*What needs to be done*:
Reproduce the listing below exactly. Pictures do not belong in the copy.

## BEGIN

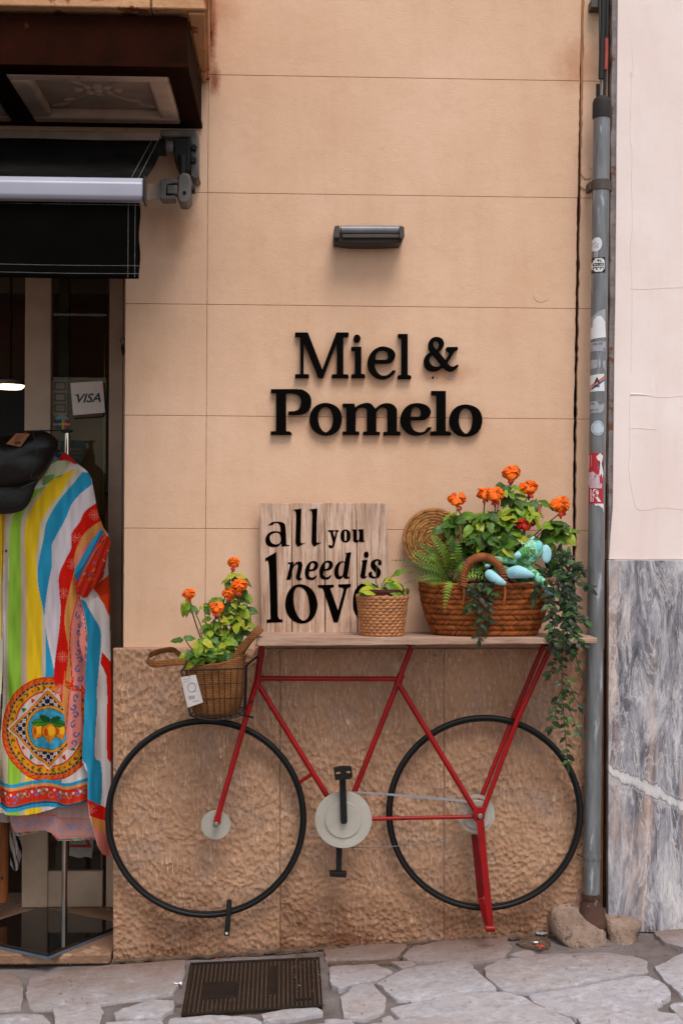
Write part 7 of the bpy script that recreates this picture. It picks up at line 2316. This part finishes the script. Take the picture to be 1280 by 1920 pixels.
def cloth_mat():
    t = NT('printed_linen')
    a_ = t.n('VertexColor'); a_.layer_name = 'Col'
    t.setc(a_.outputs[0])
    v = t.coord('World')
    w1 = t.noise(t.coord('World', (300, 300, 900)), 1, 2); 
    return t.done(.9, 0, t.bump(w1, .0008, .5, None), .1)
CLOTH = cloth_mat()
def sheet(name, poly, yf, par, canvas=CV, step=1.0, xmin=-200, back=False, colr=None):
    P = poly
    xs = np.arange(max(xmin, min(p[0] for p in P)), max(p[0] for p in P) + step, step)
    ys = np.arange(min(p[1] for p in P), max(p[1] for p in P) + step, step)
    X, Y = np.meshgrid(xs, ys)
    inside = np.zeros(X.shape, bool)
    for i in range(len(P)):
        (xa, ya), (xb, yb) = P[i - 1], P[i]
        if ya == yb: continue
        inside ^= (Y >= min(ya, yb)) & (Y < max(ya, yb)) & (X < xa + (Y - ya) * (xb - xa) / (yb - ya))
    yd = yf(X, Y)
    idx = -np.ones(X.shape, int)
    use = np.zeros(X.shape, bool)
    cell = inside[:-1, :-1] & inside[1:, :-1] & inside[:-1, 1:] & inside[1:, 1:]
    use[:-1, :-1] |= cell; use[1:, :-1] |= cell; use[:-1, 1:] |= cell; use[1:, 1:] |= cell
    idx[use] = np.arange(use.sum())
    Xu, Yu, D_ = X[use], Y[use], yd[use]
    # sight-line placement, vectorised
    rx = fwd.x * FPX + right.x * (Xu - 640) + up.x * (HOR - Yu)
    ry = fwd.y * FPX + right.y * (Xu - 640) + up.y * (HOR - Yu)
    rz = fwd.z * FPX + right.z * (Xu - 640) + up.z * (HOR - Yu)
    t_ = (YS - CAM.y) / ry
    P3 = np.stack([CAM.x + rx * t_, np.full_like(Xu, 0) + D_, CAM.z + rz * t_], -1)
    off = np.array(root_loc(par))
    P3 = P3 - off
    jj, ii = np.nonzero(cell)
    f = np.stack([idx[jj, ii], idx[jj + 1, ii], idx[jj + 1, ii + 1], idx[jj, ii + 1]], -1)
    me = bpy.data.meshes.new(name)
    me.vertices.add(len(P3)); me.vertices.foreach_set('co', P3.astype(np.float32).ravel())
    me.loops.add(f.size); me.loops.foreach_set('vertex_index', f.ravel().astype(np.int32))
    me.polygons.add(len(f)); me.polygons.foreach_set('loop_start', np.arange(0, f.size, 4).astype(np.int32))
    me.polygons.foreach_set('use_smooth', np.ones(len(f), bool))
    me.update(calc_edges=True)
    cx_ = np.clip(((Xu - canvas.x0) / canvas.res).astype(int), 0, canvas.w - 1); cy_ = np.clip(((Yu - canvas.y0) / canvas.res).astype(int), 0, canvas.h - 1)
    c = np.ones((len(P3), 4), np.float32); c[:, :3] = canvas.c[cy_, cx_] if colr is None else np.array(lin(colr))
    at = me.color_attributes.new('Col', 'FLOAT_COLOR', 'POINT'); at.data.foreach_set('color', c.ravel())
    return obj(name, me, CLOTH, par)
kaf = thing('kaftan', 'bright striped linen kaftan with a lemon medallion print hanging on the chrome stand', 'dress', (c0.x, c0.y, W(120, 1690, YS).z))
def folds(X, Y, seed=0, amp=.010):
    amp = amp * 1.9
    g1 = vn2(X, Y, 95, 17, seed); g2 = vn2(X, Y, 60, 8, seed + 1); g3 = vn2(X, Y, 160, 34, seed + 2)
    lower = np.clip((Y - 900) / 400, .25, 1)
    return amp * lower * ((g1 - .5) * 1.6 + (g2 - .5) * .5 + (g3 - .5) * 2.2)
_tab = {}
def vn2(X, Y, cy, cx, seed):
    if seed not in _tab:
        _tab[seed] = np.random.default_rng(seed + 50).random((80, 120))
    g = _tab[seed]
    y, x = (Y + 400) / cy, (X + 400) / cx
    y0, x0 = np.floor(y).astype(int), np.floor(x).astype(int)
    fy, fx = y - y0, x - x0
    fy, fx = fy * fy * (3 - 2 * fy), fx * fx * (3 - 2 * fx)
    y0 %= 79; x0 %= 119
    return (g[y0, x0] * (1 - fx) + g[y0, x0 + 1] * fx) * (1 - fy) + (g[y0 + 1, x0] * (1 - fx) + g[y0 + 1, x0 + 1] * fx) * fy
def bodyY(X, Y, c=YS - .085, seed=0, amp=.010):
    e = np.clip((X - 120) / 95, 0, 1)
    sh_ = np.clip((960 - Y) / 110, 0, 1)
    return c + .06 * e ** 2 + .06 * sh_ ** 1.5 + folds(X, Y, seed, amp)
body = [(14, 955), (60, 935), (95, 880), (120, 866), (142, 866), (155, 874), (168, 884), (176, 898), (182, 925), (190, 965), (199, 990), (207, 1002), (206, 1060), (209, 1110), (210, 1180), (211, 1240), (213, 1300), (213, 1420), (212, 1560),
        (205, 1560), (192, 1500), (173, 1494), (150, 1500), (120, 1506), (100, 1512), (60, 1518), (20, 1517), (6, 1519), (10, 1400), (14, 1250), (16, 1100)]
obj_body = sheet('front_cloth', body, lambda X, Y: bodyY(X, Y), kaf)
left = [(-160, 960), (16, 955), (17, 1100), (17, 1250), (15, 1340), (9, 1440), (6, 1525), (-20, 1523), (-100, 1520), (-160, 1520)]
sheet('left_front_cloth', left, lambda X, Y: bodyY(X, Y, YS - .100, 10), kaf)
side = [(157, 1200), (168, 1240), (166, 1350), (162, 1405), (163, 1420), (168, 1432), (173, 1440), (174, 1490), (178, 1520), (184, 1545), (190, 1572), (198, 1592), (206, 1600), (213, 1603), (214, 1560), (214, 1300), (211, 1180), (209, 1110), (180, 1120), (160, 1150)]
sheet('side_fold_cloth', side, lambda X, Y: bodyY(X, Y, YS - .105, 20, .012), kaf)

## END

*Solution for this task*:
Write part 7 of the bpy script that recreates this picture. It picks up at line 2316. This part finishes the script. Take the picture to be 1280 by 1920 pixels.
def cloth_mat():
    t = NT('printed_linen')
    a_ = t.n('VertexColor'); a_.layer_name = 'Col'
    t.setc(a_.outputs[0])
    v = t.coord('World')
    w1 = t.noise(t.coord('World', (300, 300, 900)), 1, 2); 
    return t.done(.9, 0, t.bump(w1, .0008, .5, None), .1)
CLOTH = cloth_mat()
def sheet(name, poly, yf, par, canvas=CV, step=1.0, xmin=-200, back=False, colr=None):
    P = poly
    xs = np.arange(max(xmin, min(p[0] for p in P)), max(p[0] for p in P) + step, step)
    ys = np.arange(min(p[1] for p in P), max(p[1] for p in P) + step, step)
    X, Y = np.meshgrid(xs, ys)
    inside = np.zeros(X.shape, bool)
    for i in range(len(P)):
        (xa, ya), (xb, yb) = P[i - 1], P[i]
        if ya == yb: continue
        inside ^= (Y >= min(ya, yb)) & (Y < max(ya, yb)) & (X < xa + (Y - ya) * (xb - xa) / (yb - ya))
    yd = yf(X, Y)
    idx = -np.ones(X.shape, int)
    use = np.zeros(X.shape, bool)
    cell = inside[:-1, :-1] & inside[1:, :-1] & inside[:-1, 1:] & inside[1:, 1:]
    use[:-1, :-1] |= cell; use[1:, :-1] |= cell; use[:-1, 1:] |= cell; use[1:, 1:] |= cell
    idx[use] = np.arange(use.sum())
    Xu, Yu, D_ = X[use], Y[use], yd[use]
    # sight-line placement, vectorised
    rx = fwd.x * FPX + right.x * (Xu - 640) + up.x * (HOR - Yu)
    ry = fwd.y * FPX + right.y * (Xu - 640) + up.y * (HOR - Yu)
    rz = fwd.z * FPX + right.z * (Xu - 640) + up.z * (HOR - Yu)
    t_ = (YS - CAM.y) / ry
    P3 = np.stack([CAM.x + rx * t_, np.full_like(Xu, 0) + D_, CAM.z + rz * t_], -1)
    off = np.array(root_loc(par))
    P3 = P3 - off
    jj, ii = np.nonzero(cell)
    f = np.stack([idx[jj, ii], idx[jj + 1, ii], idx[jj + 1, ii + 1], idx[jj, ii + 1]], -1)
    me = bpy.data.meshes.new(name)
    me.vertices.add(len(P3)); me.vertices.foreach_set('co', P3.astype(np.float32).ravel())
    me.loops.add(f.size); me.loops.foreach_set('vertex_index', f.ravel().astype(np.int32))
    me.polygons.add(len(f)); me.polygons.foreach_set('loop_start', np.arange(0, f.size, 4).astype(np.int32))
    me.polygons.foreach_set('use_smooth', np.ones(len(f), bool))
    me.update(calc_edges=True)
    cx_ = np.clip(((Xu - canvas.x0) / canvas.res).astype(int), 0, canvas.w - 1); cy_ = np.clip(((Yu - canvas.y0) / canvas.res).astype(int), 0, canvas.h - 1)
    c = np.ones((len(P3), 4), np.float32); c[:, :3] = canvas.c[cy_, cx_] if colr is None else np.array(lin(colr))
    at = me.color_attributes.new('Col', 'FLOAT_COLOR', 'POINT'); at.data.foreach_set('color', c.ravel())
    return obj(name, me, CLOTH, par)
kaf = thing('kaftan', 'bright striped linen kaftan with a lemon medallion print hanging on the chrome stand', 'dress', (c0.x, c0.y, W(120, 1690, YS).z))
def folds(X, Y, seed=0, amp=.010):
    amp = amp * 1.9
    g1 = vn2(X, Y, 95, 17, seed); g2 = vn2(X, Y, 60, 8, seed + 1); g3 = vn2(X, Y, 160, 34, seed + 2)
    lower = np.clip((Y - 900) / 400, .25, 1)
    return amp * lower * ((g1 - .5) * 1.6 + (g2 - .5) * .5 + (g3 - .5) * 2.2)
_tab = {}
def vn2(X, Y, cy, cx, seed):
    if seed not in _tab:
        _tab[seed] = np.random.default_rng(seed + 50).random((80, 120))
    g = _tab[seed]
    y, x = (Y + 400) / cy, (X + 400) / cx
    y0, x0 = np.floor(y).astype(int), np.floor(x).astype(int)
    fy, fx = y - y0, x - x0
    fy, fx = fy * fy * (3 - 2 * fy), fx * fx * (3 - 2 * fx)
    y0 %= 79; x0 %= 119
    return (g[y0, x0] * (1 - fx) + g[y0, x0 + 1] * fx) * (1 - fy) + (g[y0 + 1, x0] * (1 - fx) + g[y0 + 1, x0 + 1] * fx) * fy
def bodyY(X, Y, c=YS - .085, seed=0, amp=.010):
    e = np.clip((X - 120) / 95, 0, 1)
    sh_ = np.clip((960 - Y) / 110, 0, 1)
    return c + .06 * e ** 2 + .06 * sh_ ** 1.5 + folds(X, Y, seed, amp)
body = [(14, 955), (60, 935), (95, 880), (120, 866), (142, 866), (155, 874), (168, 884), (176, 898), (182, 925), (190, 965), (199, 990), (207, 1002), (206, 1060), (209, 1110), (210, 1180), (211, 1240), (213, 1300), (213, 1420), (212, 1560),
        (205, 1560), (192, 1500), (173, 1494), (150, 1500), (120, 1506), (100, 1512), (60, 1518), (20, 1517), (6, 1519), (10, 1400), (14, 1250), (16, 1100)]
obj_body = sheet('front_cloth', body, lambda X, Y: bodyY(X, Y), kaf)
left = [(-160, 960), (16, 955), (17, 1100), (17, 1250), (15, 1340), (9, 1440), (6, 1525), (-20, 1523), (-100, 1520), (-160, 1520)]
sheet('left_front_cloth', left, lambda X, Y: bodyY(X, Y, YS - .100, 10), kaf)
side = [(157, 1200), (168, 1240), (166, 1350), (162, 1405), (163, 1420), (168, 1432), (173, 1440), (174, 1490), (178, 1520), (184, 1545), (190, 1572), (198, 1592), (206, 1600), (213, 1603), (214, 1560), (214, 1300), (211, 1180), (209, 1110), (180, 1120), (160, 1150)]
sheet('side_fold_cloth', side, lambda X, Y: bodyY(X, Y, YS - .105, 20, .012), kaf)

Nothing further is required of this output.